Note: Click on any image to see an enlargement.

A snare drum with long ties to the family of Carl Meyer, Benton Harbor, Michigan, was donated to the NMM in May 2009, along with a separate, torn maker's label bearing the name, M. W. Stevens of Pittsfield, Massachusetts. Proceeding under the assumption that the maker's label was original to this drum, an investigation was begun into the identity of the maker. M. W. Stevens, who I believe was actually Moseley W. Stevens (b. 18 March 1819-d. 12 December 1860), was the son of Abner Stevens, a prominent, early 19th-century Pittsfield drum maker. Surviving drums made and decorated by Abner Stevens bear dates ranging from 1810-1824.

Drum label

Views of the Snare Drum

NMM 14392.  Snare drum by Moseley W. Stevens, Pittsfield, Massachusetts, 1844 Tack design on Stevens drum

Snare head Drum tug

NMM 14392. Snare drum by Moseley W. Stevens, Pittsfield, Massachusetts, 1844. Rope tension with ten leather tugs (only nine survive). Ivory vent hole. Drum stained a dark reddish color; blue-and-yellow lines painted underneath lines of tack pattern; eight-pointed star consisting of alternating blue (outlined in yellow) and red points. Shell height (with rims): ca. 400 mm (15-1/4"). Head diameter: ca. 446 mm (17-1/2"). Gift of Carl Meyer, Benton Harbor, Michigan, 2009.

According to The History of Pittsfield (Berkshire County), Massachusetts, Abner Stevens moved his drum-making workshop from Hancock to Pittsfield in 1809. There, the shop was located on North St., between Fenn St. and the Boston and Albany railroad. During the War of 1812, Abner Stevens is said to have amassed a "handsome fortune." According to census records, Abner Stevens’ household grew from four members in 1810, to seven members in 1820, to ten in 1830, settling back down to nine in 1840.

Circumstantial evidence that points to a father-son relationship between Abner and Moseley Stevens includes the dates of their drums' manufacture and similarities of design. Abner Stevens’ drums date from 1810-1824, whereas NMM 14392 and another M. W. Stevens drum sold by date from 1844 and 1845. These dates, with a twenty year gap, correspond to a typical generation gap in a family. If one compares NMM 14392 to Abner Stevens' drums, there are two striking similarities. Both makers painted an eight-pointed star around the vent hole and both makers used a similar tacking pattern of a circle surrounding the eight-point star with diamonds north and south of the circle. The wording of the labels of both makers is similar. An Abner Stevens’ drum at the Old Sturbridge Village also bears a label with an eagle design that is very similar to the label accompanying NMM 14392.

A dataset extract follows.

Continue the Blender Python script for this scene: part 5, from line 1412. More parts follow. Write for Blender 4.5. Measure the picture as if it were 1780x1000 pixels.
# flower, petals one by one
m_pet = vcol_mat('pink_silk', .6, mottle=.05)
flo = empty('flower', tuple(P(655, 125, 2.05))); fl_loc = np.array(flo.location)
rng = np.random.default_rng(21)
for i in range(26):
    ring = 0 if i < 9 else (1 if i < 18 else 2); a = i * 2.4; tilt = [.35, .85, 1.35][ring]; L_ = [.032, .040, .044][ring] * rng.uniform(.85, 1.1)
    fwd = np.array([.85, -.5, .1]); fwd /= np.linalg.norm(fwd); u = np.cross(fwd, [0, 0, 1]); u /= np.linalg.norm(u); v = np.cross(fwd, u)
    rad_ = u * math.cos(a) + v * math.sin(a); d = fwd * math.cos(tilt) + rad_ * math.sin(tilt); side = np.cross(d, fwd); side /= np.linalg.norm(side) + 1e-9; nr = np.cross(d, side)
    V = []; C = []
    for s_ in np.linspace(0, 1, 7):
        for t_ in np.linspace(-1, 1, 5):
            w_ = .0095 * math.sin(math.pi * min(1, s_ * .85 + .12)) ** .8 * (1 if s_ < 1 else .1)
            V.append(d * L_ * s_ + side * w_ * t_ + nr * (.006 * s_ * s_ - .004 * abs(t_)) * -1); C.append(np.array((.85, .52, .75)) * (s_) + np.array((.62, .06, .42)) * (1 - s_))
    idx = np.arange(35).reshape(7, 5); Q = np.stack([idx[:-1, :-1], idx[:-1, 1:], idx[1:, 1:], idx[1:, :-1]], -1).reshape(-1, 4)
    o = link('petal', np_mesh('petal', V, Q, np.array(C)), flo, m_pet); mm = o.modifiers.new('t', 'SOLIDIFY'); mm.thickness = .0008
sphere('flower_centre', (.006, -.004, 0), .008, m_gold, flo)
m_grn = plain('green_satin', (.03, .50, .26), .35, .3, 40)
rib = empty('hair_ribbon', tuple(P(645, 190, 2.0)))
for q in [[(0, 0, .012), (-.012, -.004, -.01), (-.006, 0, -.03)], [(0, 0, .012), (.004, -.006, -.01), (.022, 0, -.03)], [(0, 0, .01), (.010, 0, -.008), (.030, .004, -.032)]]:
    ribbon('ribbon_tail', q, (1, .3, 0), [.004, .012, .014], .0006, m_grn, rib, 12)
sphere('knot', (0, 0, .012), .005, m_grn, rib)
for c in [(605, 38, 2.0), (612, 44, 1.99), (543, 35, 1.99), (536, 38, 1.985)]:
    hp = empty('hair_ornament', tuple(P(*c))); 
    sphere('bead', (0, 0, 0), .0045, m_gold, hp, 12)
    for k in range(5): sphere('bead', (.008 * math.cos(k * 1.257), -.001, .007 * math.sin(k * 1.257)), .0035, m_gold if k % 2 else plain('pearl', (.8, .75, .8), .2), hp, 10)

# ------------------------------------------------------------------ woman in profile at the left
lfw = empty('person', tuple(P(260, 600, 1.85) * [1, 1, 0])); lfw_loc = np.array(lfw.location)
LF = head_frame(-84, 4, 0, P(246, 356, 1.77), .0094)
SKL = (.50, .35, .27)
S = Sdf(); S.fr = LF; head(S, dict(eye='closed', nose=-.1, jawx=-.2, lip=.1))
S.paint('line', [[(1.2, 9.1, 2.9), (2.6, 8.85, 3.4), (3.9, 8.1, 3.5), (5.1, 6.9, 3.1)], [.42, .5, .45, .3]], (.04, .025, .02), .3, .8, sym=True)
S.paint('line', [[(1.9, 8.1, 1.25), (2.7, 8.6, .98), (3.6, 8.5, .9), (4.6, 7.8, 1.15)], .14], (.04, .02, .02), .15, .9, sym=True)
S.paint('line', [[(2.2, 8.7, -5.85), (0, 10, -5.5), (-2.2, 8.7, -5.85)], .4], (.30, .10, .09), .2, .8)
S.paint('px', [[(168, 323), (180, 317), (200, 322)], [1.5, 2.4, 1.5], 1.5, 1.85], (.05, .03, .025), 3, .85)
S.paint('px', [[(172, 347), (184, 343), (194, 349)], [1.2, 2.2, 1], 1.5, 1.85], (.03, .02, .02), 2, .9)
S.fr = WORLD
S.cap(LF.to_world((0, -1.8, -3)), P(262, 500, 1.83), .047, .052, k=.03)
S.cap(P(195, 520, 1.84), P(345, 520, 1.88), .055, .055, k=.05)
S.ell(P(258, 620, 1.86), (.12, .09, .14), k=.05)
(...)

According to the Berkshire County Historical Society's genealogy website, there are two "M. W. Stevens" listed in the "Index of Residents of Pittsfield." The first possibility, Marion W., can probably be eliminated because Marion is more often a female than a male name and drum makers at this time were generally not women. The second, Moseley W. Stevens, is the person most likely to be the maker of NMM 14392. Moseley, according to The History of Pittsfield (Berkshire County) Massachusetts, was a member of the Housatonic Engine Company in 1844. This would place him in Pittsfield during the time of the construction of NMM 14392.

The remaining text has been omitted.